Print all of the lines exactly. Any picture among them stays out.

***

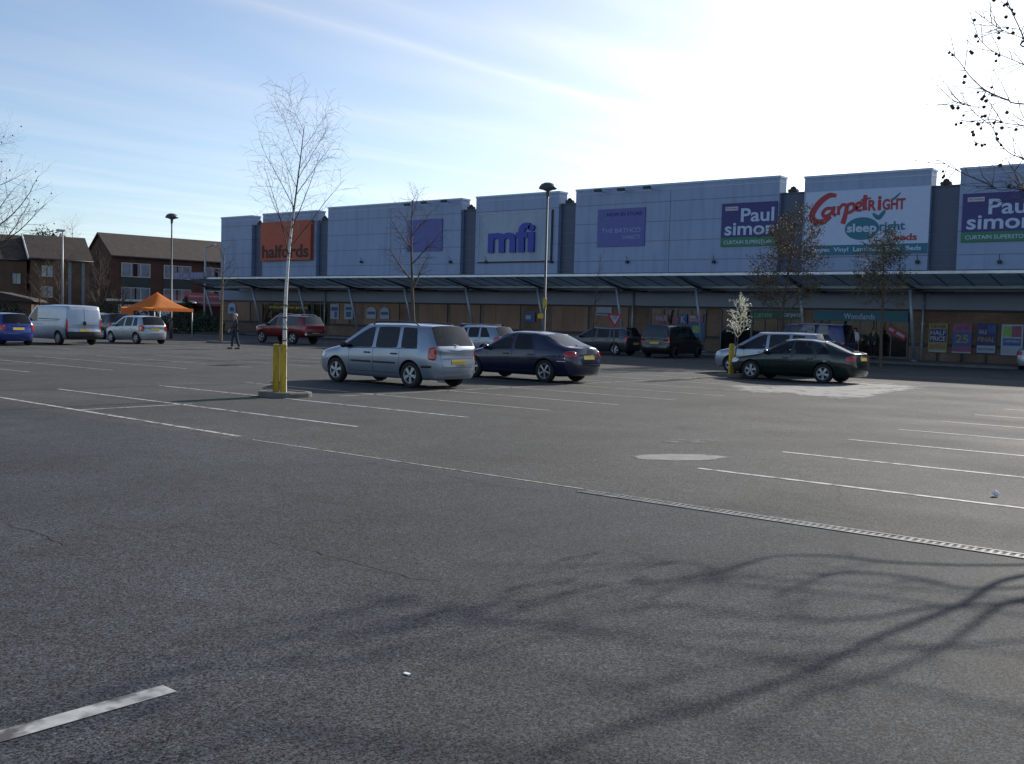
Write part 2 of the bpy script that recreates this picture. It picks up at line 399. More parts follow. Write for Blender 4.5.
def spill_mat(name, col, lo=.35, hi=.75, amp=1.1, scale=5):
    m = mat(name, col, .85, var=.22, scale=4); nt = m.node_tree; b = [n for n in nt.nodes if n.type == 'BSDF_PRINCIPLED'][0]; o = [n for n in nt.nodes if n.type == 'OUTPUT_MATERIAL'][0]
    at_ = nn(nt, 'ShaderNodeAttribute', attribute_name='cover'); tc = nn(nt, 'ShaderNodeTexCoord'); nz = nn(nt, 'ShaderNodeTexNoise'); nz.inputs['Scale'].default_value = scale; nz.inputs['Detail'].default_value = 9; nz.inputs['Roughness'].default_value = .68
    nt.links.new(tc.outputs['Object'], nz.inputs['Vector']); a = nn(nt, 'ShaderNodeMath', operation='MULTIPLY_ADD'); a.inputs[1].default_value = amp*2; a.inputs[2].default_value = -amp
    nt.links.new(nz.outputs['Fac'], a.inputs[0]); s_ = nn(nt, 'ShaderNodeMath', operation='ADD'); nt.links.new(a.outputs[0], s_.inputs[0]); nt.links.new(at_.outputs['Fac'], s_.inputs[1])
    r = nn(nt, 'ShaderNodeMapRange'); r.inputs[1].default_value = lo; r.inputs[2].default_value = hi; nt.links.new(s_.outputs[0], r.inputs[0])
    ml = nn(nt, 'ShaderNodeMath', operation='MULTIPLY'); nt.links.new(r.outputs[0], ml.inputs[0]); nt.links.new(at_.outputs['Fac'], ml.inputs[1])
    pw = nn(nt, 'ShaderNodeMath', operation='MINIMUM'); nt.links.new(r.outputs[0], pw.inputs[0]); m3 = nn(nt, 'ShaderNodeMath', operation='MULTIPLY'); m3.inputs[1].default_value = 3.0; nt.links.new(at_.outputs['Fac'], m3.inputs[0]); nt.links.new(m3.outputs[0], pw.inputs[1])
    t = nn(nt, 'ShaderNodeBsdfTransparent'); mx = nn(nt, 'ShaderNodeMixShader'); nt.links.new(pw.outputs[0], mx.inputs[0]); nt.links.new(t.outputs[0], mx.inputs[1]); nt.links.new(b.outputs[0], mx.inputs[2]); nt.links.new(mx.outputs[0], o.inputs[0])
    return m
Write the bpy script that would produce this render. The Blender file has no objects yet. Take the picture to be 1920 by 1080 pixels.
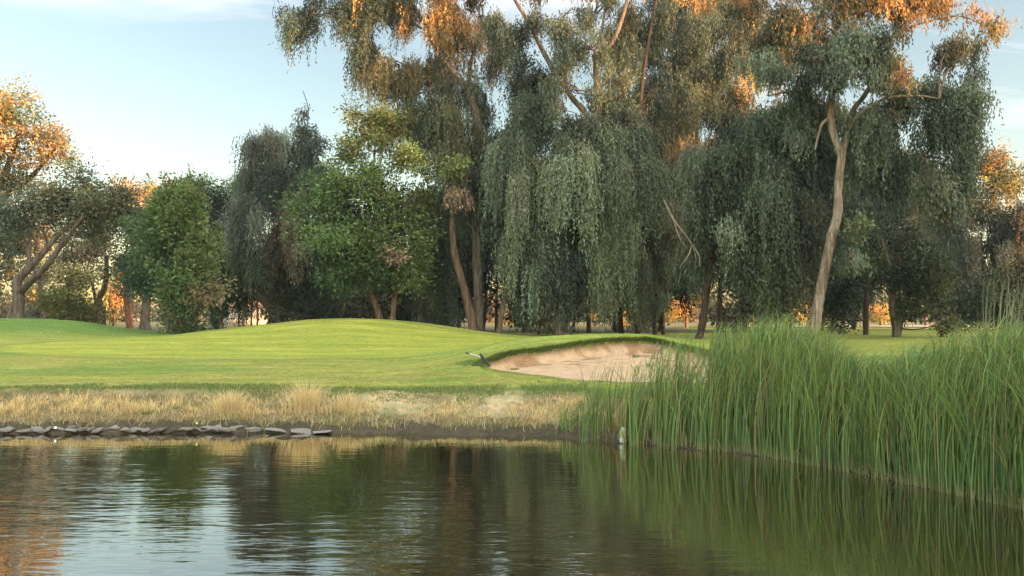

***

The result »
Write part 2 of the bpy script that recreates this picture. It picks up at line 399. More parts follow. Write for Blender 4.5.
def spill_mat(name, col, lo=.35, hi=.75, amp=1.1, scale=5):
    m = mat(name, col, .85, var=.22, scale=4); nt = m.node_tree; b = [n for n in nt.nodes if n.type == 'BSDF_PRINCIPLED'][0]; o = [n for n in nt.nodes if n.type == 'OUTPUT_MATERIAL'][0]
    at_ = nn(nt, 'ShaderNodeAttribute', attribute_name='cover'); tc = nn(nt, 'ShaderNodeTexCoord'); nz = nn(nt, 'ShaderNodeTexNoise'); nz.inputs['Scale'].default_value = scale; nz.inputs['Detail'].default_value = 9; nz.inputs['Roughness'].default_value = .68
    nt.links.new(tc.outputs['Object'], nz.inputs['Vector']); a = nn(nt, 'ShaderNodeMath', operation='MULTIPLY_ADD'); a.inputs[1].default_value = amp*2; a.inputs[2].default_value = -amp
    nt.links.new(nz.outputs['Fac'], a.inputs[0]); s_ = nn(nt, 'ShaderNodeMath', operation='ADD'); nt.links.new(a.outputs[0], s_.inputs[0]); nt.links.new(at_.outputs['Fac'], s_.inputs[1])
    r = nn(nt, 'ShaderNodeMapRange'); r.inputs[1].default_value = lo; r.inputs[2].default_value = hi; nt.links.new(s_.outputs[0], r.inputs[0])
    ml = nn(nt, 'ShaderNodeMath', operation='MULTIPLY'); nt.links.new(r.outputs[0], ml.inputs[0]); nt.links.new(at_.outputs['Fac'], ml.inputs[1])
    pw = nn(nt, 'ShaderNodeMath', operation='MINIMUM'); nt.links.new(r.outputs[0], pw.inputs[0]); m3 = nn(nt, 'ShaderNodeMath', operation='MULTIPLY'); m3.inputs[1].default_value = 3.0; nt.links.new(at_.outputs['Fac'], m3.inputs[0]); nt.links.new(m3.outputs[0], pw.inputs[1])
    t = nn(nt, 'ShaderNodeBsdfTransparent'); mx = nn(nt, 'ShaderNodeMixShader'); nt.links.new(pw.outputs[0], mx.inputs[0]); nt.links.new(t.outputs[0], mx.inputs[1]); nt.links.new(b.outputs[0], mx.inputs[2]); nt.links.new(mx.outputs[0], o.inputs[0])
    return m
Write the bpy script that would produce this render. The Blender file has no objects yet. Take the picture to be 1920 by 1080 pixels.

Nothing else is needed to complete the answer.